A rapist who imprisoned a stranger inside a festival portaloo and attacked her in an “explosion of sexual violence” has been jailed.

Parrie Jacob, of Hythe, trapped the woman while carrying out the brutal assault in 2019, after waiting for her to be alone at night.

The 24-year-old denied targeting her at a beer festival in Mersham, near Ashford, during a two-week trial at Canterbury Crown Court in November last year.

But jurors threw out his claims that she consented and unanimously found him guilty of one count of rape.

A judge jailed Jacob for seven-and-a-half-years at the same court this week, where his brave survivor described her agony in the wake of the ordeal.

“I’m now too scared to be around people I don’t know and people (who are) drinking, I don’t like social situations anymore,” she said.

“It results in me having panic attacks, struggling to breath, my heart racing out of my chest.

“This man has made me lose my faith in everything, this man has robbed the last two years of my life, and potentially my future.

“His actions have resulted in a life sentence for me,” she said, adding she had made an attempt to take her own life.

Jacob fled the festival after a reveller interrupted the attack and helped the woman fend him off, the jury heard.

In police bodycam footage played in court she told officers “minutes turned into a lifetime” while she “couldn’t move.”

“He followed me to the toilets, I was shining a torch on the cubicles and one was open, and he pushed me in.

“He pushed me in head first and did his thing,” she said.

“Someone pushed the toilet door open and said ‘oh my god someone is having sex in there.’

“I was just trying to get him off, I was saying ‘you are not right, you are not right.’

“I couldn’t move to push him properly and I couldn’t make any noise because he was pushing my head down, he was putting a lot of weight on me.

“A few minutes felt like a lifetime.”

“I was just trying to get him off, I was saying ‘you are not right, you are not right'..."

The woman alerted security and explained she had been assaulted, prosecutors explained.

But the guards would let Jacob free before police arrived after failing to “understand the severity” of the allegation, prosecutor Vivian Walters said.

Rapist from Hythe who attacked woman in portable toilet at beer festival in Mersham near Ashford is jailed Most popular

She dubbed Jacob’s actions a “brief explosion of sexual violence” on a stranger during the trial.

“He followed a woman into a toilet, forced his way into the cubicle, pulled down her pants and raped her,” she told jurors.

“The woman was a stranger to him, the evidence suggests the defendant picked her out early that night at a festival.

“The defendant accepts there was sexual contact between them that night, but the defendant’s case will be she followed him to the toilet and initiated sexual contact.

“She wanted to scream for help but was frozen in shock.

“The prosecution say it was a brief explosion of sexual violence.”

Following his arrest Jacob, of Herons Way, argued she consented to sex and continues to claim his innocence.

Judge Catherine Brown told Jacob: “This was the rape of a stranger, it was a rape where you pushed her into a portaloo, effectively imprisoning her.

“It was the kind of offence that strikes fears into the hearts of women and girls - your actions that night were the stuff of every woman’s nightmare.”

Judge Brown told Jacob he “violated and humiliated” his victim, his violence adding to society’s “climate of fear” surrounding male violence against women.

Tarnya Robinson, mitigating, highlighted Jacob’s good previous character and, having been 21 at the time of the offence, “lack of maturity.”

“The court can be satisfied this was totally out of character,” she added.

Referring to character references seen by the court, she added Jacob was described as “kind, funny” and “football mad.”

“The court can be satisfied this was totally out of character...”

“There was no real sign of this sort of behaviour or lack of respect for women,” she said.

But the judge added: "I finally pay tribute to your victim for her courage in giving evidence against you.

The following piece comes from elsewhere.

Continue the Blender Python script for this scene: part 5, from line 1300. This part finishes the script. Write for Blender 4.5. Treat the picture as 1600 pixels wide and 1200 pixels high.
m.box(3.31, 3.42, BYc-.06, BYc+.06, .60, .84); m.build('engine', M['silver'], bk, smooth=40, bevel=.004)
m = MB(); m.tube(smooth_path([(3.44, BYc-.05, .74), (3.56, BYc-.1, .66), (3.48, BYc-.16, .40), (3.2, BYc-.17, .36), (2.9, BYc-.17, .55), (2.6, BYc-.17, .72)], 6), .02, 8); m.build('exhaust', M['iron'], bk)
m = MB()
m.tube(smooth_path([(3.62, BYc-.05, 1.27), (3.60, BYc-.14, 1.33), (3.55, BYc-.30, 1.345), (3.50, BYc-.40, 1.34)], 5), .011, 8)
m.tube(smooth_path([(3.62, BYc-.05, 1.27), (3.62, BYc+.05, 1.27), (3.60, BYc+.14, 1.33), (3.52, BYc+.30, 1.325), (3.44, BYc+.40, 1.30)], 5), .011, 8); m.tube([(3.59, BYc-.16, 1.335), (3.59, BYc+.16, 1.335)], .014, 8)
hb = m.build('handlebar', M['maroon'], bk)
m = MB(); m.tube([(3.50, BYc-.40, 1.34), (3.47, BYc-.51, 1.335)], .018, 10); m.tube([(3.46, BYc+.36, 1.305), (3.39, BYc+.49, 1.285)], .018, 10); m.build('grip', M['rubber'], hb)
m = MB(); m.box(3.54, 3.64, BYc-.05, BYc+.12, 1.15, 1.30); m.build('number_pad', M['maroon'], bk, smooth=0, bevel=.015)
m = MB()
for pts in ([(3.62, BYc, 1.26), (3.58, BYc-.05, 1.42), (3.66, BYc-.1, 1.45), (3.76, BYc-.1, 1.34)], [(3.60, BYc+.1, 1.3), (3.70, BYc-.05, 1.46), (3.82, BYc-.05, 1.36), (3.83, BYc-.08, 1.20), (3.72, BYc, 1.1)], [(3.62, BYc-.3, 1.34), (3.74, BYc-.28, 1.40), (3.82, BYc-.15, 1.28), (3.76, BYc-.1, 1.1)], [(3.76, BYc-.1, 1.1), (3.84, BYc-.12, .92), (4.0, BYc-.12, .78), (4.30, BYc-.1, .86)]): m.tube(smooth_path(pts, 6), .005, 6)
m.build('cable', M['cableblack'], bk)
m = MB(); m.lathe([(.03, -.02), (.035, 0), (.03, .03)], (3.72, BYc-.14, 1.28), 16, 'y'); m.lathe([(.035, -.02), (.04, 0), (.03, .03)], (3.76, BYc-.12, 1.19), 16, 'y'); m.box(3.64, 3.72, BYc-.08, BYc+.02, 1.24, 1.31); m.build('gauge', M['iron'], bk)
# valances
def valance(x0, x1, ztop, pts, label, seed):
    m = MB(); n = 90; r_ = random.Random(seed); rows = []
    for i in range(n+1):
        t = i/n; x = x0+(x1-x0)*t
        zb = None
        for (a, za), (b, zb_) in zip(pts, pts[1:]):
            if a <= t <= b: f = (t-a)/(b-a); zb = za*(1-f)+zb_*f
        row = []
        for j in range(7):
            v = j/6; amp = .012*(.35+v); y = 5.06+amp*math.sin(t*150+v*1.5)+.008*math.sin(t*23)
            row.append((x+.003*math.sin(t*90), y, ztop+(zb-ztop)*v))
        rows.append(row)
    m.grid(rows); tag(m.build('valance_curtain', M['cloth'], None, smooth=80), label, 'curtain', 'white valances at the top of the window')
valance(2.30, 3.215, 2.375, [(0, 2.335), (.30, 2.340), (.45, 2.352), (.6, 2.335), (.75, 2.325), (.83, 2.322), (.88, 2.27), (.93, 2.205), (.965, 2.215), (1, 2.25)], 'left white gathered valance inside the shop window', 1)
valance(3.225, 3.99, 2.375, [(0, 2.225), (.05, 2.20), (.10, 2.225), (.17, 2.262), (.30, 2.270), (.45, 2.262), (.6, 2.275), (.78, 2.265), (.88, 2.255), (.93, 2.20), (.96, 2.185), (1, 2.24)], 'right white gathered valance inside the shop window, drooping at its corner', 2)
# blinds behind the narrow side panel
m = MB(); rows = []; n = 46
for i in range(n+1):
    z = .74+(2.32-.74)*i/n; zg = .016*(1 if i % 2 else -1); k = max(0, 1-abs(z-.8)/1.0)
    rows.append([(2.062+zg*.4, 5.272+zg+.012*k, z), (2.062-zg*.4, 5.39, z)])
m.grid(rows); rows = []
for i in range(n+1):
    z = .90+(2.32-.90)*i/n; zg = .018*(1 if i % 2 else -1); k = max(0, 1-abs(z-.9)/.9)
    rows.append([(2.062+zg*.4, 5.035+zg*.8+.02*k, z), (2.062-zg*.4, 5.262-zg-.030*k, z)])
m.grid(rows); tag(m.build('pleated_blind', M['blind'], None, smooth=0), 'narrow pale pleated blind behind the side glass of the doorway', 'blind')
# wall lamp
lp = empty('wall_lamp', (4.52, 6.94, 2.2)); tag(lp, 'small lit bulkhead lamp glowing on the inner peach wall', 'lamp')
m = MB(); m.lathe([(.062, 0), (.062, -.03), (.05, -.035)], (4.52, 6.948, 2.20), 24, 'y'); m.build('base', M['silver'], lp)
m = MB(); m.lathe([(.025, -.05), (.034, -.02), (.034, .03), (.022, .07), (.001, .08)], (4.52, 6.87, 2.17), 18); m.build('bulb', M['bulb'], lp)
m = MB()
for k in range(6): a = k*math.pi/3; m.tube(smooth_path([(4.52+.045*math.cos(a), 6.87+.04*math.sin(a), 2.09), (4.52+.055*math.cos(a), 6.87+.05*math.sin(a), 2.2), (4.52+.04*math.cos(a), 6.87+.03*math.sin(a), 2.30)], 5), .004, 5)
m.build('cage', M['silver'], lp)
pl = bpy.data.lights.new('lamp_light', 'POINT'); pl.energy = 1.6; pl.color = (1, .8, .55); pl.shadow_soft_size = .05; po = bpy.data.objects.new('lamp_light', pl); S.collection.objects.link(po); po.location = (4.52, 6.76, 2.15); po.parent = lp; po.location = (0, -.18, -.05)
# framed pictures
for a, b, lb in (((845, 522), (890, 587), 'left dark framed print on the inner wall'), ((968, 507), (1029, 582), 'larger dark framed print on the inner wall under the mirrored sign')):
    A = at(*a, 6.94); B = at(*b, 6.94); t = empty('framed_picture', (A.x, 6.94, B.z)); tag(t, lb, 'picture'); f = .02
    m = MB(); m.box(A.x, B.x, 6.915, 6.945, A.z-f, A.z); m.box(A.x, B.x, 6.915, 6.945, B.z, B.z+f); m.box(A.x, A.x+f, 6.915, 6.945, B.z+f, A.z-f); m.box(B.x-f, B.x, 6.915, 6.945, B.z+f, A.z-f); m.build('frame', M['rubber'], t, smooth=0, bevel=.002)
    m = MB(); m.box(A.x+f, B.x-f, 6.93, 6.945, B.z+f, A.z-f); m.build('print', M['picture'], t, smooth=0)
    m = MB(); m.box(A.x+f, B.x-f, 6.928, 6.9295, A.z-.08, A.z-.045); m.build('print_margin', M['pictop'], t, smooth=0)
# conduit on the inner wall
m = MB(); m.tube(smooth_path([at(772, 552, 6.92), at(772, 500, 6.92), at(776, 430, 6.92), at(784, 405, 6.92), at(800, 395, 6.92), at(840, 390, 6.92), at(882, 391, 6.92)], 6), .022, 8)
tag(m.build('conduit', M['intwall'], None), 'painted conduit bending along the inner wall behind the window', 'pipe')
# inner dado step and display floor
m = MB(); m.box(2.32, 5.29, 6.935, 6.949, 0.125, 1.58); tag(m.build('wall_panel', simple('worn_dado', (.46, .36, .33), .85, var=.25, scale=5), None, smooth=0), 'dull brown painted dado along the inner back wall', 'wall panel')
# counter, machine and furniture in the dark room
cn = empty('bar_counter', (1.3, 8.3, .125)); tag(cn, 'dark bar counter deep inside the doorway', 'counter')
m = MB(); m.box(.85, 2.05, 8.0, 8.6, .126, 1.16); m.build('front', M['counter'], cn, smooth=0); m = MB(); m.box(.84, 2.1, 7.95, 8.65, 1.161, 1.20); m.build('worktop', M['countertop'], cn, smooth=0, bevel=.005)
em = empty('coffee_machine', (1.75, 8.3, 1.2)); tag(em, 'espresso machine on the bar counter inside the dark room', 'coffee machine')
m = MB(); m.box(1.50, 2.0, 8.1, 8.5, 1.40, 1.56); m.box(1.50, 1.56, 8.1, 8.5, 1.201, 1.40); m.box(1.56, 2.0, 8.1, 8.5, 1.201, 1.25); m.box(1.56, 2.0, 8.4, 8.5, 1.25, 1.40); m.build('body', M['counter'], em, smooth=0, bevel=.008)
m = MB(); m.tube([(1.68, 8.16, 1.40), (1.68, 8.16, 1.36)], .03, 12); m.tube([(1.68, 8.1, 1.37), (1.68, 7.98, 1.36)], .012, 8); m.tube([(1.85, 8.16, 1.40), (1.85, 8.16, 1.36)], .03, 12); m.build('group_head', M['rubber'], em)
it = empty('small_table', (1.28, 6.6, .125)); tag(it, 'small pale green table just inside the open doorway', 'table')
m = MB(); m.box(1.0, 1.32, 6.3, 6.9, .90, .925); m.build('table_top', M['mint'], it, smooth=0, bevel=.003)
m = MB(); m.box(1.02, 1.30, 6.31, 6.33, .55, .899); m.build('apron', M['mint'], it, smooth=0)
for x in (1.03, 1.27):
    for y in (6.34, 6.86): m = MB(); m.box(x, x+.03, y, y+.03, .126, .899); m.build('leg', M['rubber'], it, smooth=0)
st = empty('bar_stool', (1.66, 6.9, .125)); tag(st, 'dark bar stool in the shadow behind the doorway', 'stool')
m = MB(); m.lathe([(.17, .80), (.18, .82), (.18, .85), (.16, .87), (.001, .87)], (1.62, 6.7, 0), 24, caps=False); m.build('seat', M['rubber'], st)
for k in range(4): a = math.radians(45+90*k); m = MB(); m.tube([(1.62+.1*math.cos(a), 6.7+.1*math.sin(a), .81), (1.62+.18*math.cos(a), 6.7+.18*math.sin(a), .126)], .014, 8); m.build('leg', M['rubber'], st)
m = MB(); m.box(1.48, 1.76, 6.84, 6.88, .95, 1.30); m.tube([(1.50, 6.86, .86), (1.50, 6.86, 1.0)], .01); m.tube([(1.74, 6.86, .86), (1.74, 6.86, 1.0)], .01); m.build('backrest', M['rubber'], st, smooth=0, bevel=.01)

It was far from easy.

"I hope that, despite the psychological issues she is still having to confront, she will at some point be able to move on from this horrendous event and that she will at some point be able to find happiness once again in her life."

Jacob, supported by 20 family members in the public gallery, was placed on the sex offenders register indefinitely.

Commmenting on the sentence, Detective Sergeant Richard Lown, of Kent Police's Rape Investigation Team, said: "This was a terrifying experience for the victim and I would like to praise her bravery in supporting this prosecution.

"Jacob committed this offence against a stranger and, by refusing to admit his crime, worsened the ordeal for his victim by forcing her to give evidence at a trial.

"I am pleased the case we put together led to the jury seeing through his lies and he is now starting a significant jail term.

"Kent Police is committed to protecting women and girls from violence and sexual violence and I urge anyone who has been a victim of such offences to report it to the police as soon as possible so we can investigate and bring offenders to justice."